--- begin COLLECTED DATA ---

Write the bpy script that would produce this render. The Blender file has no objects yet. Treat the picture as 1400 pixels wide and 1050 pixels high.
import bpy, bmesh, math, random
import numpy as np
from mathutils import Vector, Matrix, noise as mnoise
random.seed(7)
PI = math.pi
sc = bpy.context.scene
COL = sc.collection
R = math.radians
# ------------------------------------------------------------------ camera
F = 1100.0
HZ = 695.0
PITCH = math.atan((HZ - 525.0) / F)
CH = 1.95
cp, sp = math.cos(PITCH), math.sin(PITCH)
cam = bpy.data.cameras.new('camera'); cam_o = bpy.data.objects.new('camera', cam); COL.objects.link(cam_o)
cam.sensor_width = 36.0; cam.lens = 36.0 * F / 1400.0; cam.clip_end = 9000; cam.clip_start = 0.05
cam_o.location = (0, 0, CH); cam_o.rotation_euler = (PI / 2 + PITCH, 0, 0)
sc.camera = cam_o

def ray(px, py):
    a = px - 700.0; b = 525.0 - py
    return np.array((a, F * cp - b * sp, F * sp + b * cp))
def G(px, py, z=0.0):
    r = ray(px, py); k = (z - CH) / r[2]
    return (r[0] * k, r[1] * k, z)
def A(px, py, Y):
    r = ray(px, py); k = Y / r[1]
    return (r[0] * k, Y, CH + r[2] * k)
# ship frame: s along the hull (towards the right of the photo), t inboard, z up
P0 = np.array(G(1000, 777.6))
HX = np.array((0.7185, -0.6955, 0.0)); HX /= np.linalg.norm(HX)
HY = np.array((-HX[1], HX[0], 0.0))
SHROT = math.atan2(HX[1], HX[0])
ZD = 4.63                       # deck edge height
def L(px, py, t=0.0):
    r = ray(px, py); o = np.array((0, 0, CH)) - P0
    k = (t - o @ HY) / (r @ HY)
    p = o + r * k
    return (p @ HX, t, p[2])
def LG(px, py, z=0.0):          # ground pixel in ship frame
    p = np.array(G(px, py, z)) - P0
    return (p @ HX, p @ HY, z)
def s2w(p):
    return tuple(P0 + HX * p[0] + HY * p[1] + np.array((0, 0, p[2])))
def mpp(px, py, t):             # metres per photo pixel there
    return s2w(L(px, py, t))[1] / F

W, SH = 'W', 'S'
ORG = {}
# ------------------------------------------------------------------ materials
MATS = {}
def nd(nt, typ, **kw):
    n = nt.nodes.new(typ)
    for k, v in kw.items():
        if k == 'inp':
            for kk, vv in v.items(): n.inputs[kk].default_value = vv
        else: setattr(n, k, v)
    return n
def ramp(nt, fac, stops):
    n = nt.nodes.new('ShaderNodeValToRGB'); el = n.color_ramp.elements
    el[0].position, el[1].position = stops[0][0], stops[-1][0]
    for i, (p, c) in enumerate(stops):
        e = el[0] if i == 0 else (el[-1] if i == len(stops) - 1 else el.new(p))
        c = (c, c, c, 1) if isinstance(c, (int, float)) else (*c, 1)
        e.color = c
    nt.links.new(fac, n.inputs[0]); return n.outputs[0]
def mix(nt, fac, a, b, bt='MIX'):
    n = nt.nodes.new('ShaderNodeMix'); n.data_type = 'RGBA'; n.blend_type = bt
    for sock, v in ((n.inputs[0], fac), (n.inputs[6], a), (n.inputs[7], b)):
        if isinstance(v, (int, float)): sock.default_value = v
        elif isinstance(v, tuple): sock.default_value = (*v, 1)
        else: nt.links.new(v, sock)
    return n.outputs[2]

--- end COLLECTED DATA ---

EXERCISE REQUIREMENTS: Show the data once more, exactly as it was written.

EXPECTED ANSWER:
Write the bpy script that would produce this render. The Blender file has no objects yet. Treat the picture as 1400 pixels wide and 1050 pixels high.
import bpy, bmesh, math, random
import numpy as np
from mathutils import Vector, Matrix, noise as mnoise
random.seed(7)
PI = math.pi
sc = bpy.context.scene
COL = sc.collection
R = math.radians
# ------------------------------------------------------------------ camera
F = 1100.0
HZ = 695.0
PITCH = math.atan((HZ - 525.0) / F)
CH = 1.95
cp, sp = math.cos(PITCH), math.sin(PITCH)
cam = bpy.data.cameras.new('camera'); cam_o = bpy.data.objects.new('camera', cam); COL.objects.link(cam_o)
cam.sensor_width = 36.0; cam.lens = 36.0 * F / 1400.0; cam.clip_end = 9000; cam.clip_start = 0.05
cam_o.location = (0, 0, CH); cam_o.rotation_euler = (PI / 2 + PITCH, 0, 0)
sc.camera = cam_o

def ray(px, py):
    a = px - 700.0; b = 525.0 - py
    return np.array((a, F * cp - b * sp, F * sp + b * cp))
def G(px, py, z=0.0):
    r = ray(px, py); k = (z - CH) / r[2]
    return (r[0] * k, r[1] * k, z)
def A(px, py, Y):
    r = ray(px, py); k = Y / r[1]
    return (r[0] * k, Y, CH + r[2] * k)
# ship frame: s along the hull (towards the right of the photo), t inboard, z up
P0 = np.array(G(1000, 777.6))
HX = np.array((0.7185, -0.6955, 0.0)); HX /= np.linalg.norm(HX)
HY = np.array((-HX[1], HX[0], 0.0))
SHROT = math.atan2(HX[1], HX[0])
ZD = 4.63                       # deck edge height
def L(px, py, t=0.0):
    r = ray(px, py); o = np.array((0, 0, CH)) - P0
    k = (t - o @ HY) / (r @ HY)
    p = o + r * k
    return (p @ HX, t, p[2])
def LG(px, py, z=0.0):          # ground pixel in ship frame
    p = np.array(G(px, py, z)) - P0
    return (p @ HX, p @ HY, z)
def s2w(p):
    return tuple(P0 + HX * p[0] + HY * p[1] + np.array((0, 0, p[2])))
def mpp(px, py, t):             # metres per photo pixel there
    return s2w(L(px, py, t))[1] / F

W, SH = 'W', 'S'
ORG = {}
# ------------------------------------------------------------------ materials
MATS = {}
def nd(nt, typ, **kw):
    n = nt.nodes.new(typ)
    for k, v in kw.items():
        if k == 'inp':
            for kk, vv in v.items(): n.inputs[kk].default_value = vv
        else: setattr(n, k, v)
    return n
def ramp(nt, fac, stops):
    n = nt.nodes.new('ShaderNodeValToRGB'); el = n.color_ramp.elements
    el[0].position, el[1].position = stops[0][0], stops[-1][0]
    for i, (p, c) in enumerate(stops):
        e = el[0] if i == 0 else (el[-1] if i == len(stops) - 1 else el.new(p))
        c = (c, c, c, 1) if isinstance(c, (int, float)) else (*c, 1)
        e.color = c
    nt.links.new(fac, n.inputs[0]); return n.outputs[0]
def mix(nt, fac, a, b, bt='MIX'):
    n = nt.nodes.new('ShaderNodeMix'); n.data_type = 'RGBA'; n.blend_type = bt
    for sock, v in ((n.inputs[0], fac), (n.inputs[6], a), (n.inputs[7], b)):
        if isinstance(v, (int, float)): sock.default_value = v
        elif isinstance(v, tuple): sock.default_value = (*v, 1)
        else: nt.links.new(v, sock)
    return n.outputs[2]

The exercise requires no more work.